Une mère qui ne s’est jamais pardonnée

 Le panier-repas carbonisé contenait une petite quantité de riz mélangé à du radis blanc haché et des haricots bouillis.

 Âgée de 12 ans, la petite Reiko WATANABE, sortie participer aux travaux de démolition des bâtiments endommagés décrétés par le gouvernement, avait emporté le déjeuner que sa mère lui avait préparé. Élève en première année au Premier Lycée municipal de filles (aujourd’hui, lycée Funairi), « Elle avait essayé de se faire porter absente ce matin-là, mais dûment réprimandée par sa mère, elle était finalement partie travailler », nous explique sa jeune sœur cadette Naoko MASUDA, aujourd’hui âgée de 74 ans.

 Le 6 août, les lycéennes de première et de deuxième années avaient été mobilisées pour la seconde journée consécutive à la démolition de bâtiments pour éviter la propagation des incendies en cas de raids aériens. Dans Les Lanternes flottantes, ouvrage compilé par les parents des étudiants défunts pour commémorer le 13e anniversaire du bombardement atomique, Zôroku MIYAGAWA, alors directeur de l'école, décrit la scène qui précède le départ des élèves pour le travail. Il écrit : « Les étudiantes s’étaient rassemblées le long du côté sud du mur en terre du temple Saifukuin pour leur réunion du matin. Elles avaient déposé leurs effets personnels - bouteilles d'eau, paniers-repas, etc. – près du mur […] et avaient commencé à travailler. »

 Convoqué par la préfecture, Zôroku quitta les lieux et échappa ainsi à la mort qui sans exception frappa les 541 élèves.

 Le panier-repas de Reiko fut retrouvé le lendemain par sa sœur aînée, Keiko NAGAI, 83 ans, qui réside à Sakai dans la préfecture d’Osaka. Keiko était alors étudiante en quatrième année au Premier Lycée préfectoral de filles de Hiroshima (maintenant lycée Minami). « J'avais gravé son nom avec une aiguille au revers de la boîte d’aluminium ; je savais donc que c'était la sienne », dit-elle. Leur père Shigeru, qui travaillait dans un bureau de poste à Okayama, revint à Hiroshima pour rechercher Reiko, mais sa dépouille n’a jamais été retrouvée.
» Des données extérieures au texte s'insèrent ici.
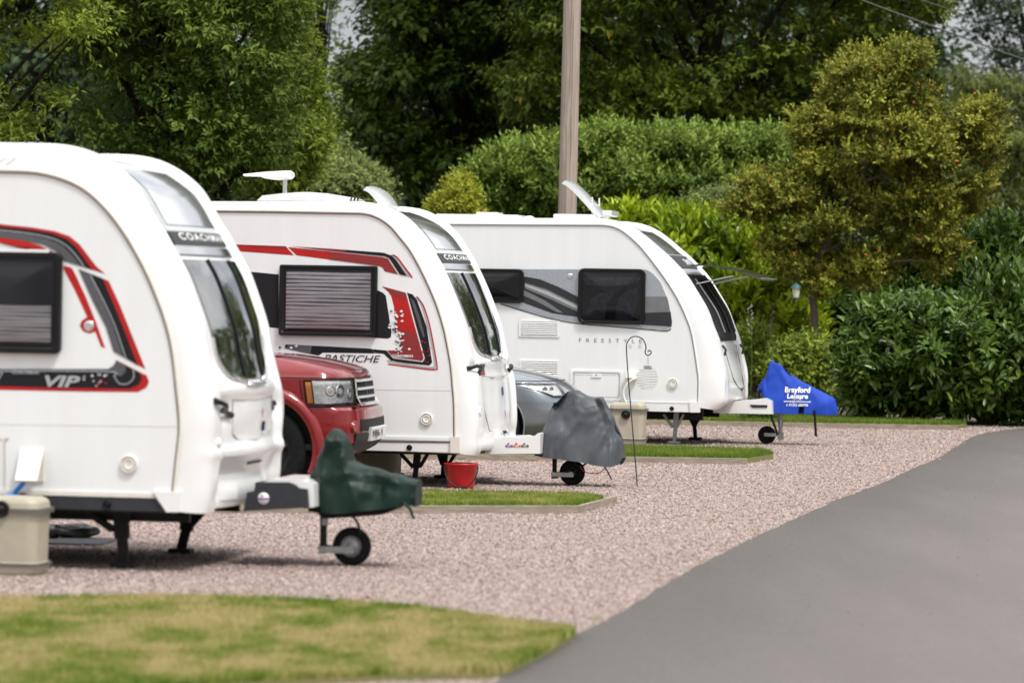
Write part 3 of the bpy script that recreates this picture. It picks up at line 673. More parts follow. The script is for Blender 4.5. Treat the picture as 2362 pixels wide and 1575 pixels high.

 À l'époque, la famille vivait à Itsukaichi-chô (qui fait maintenant partie de l’arrondissement de Saeki). Une camarade de classe de Reiko qui habitait la maison voisine ne s’était pas rendue au travail et fut épargnée. « Ma mère s’est terriblement blâmée. Devenue mère à mon tour, j’ai alors compris ce qu’elle se ressentait », raconte Naoko.

 La tombe de Reiko se trouve dans un temple près du monument dédié à son lycée, face à la rivière Motoyasu. Ses parents ont fait don de son panier-repas au Musée Mémorial de la paix en 1970. Jusqu'à sa mort en 1988, à l'âge de 83 ans, la mère de Reiko se rendait sur la tombe de sa fille, le sixième jour de chaque mois. Naoko perpétue cette pratique.

 « Même une fois revenu le temps de l’abondance alimentaire, ma mère a toujours mangé avec un sentiment de culpabilité. Je crois qu’elle ne s’est jamais pardonnée. »

 Une réplique du panier-repas de Reiko a été présentée dans le cadre d’une exposition sur la bombe atomique qui s’est tenue l’an dernier en Croatie.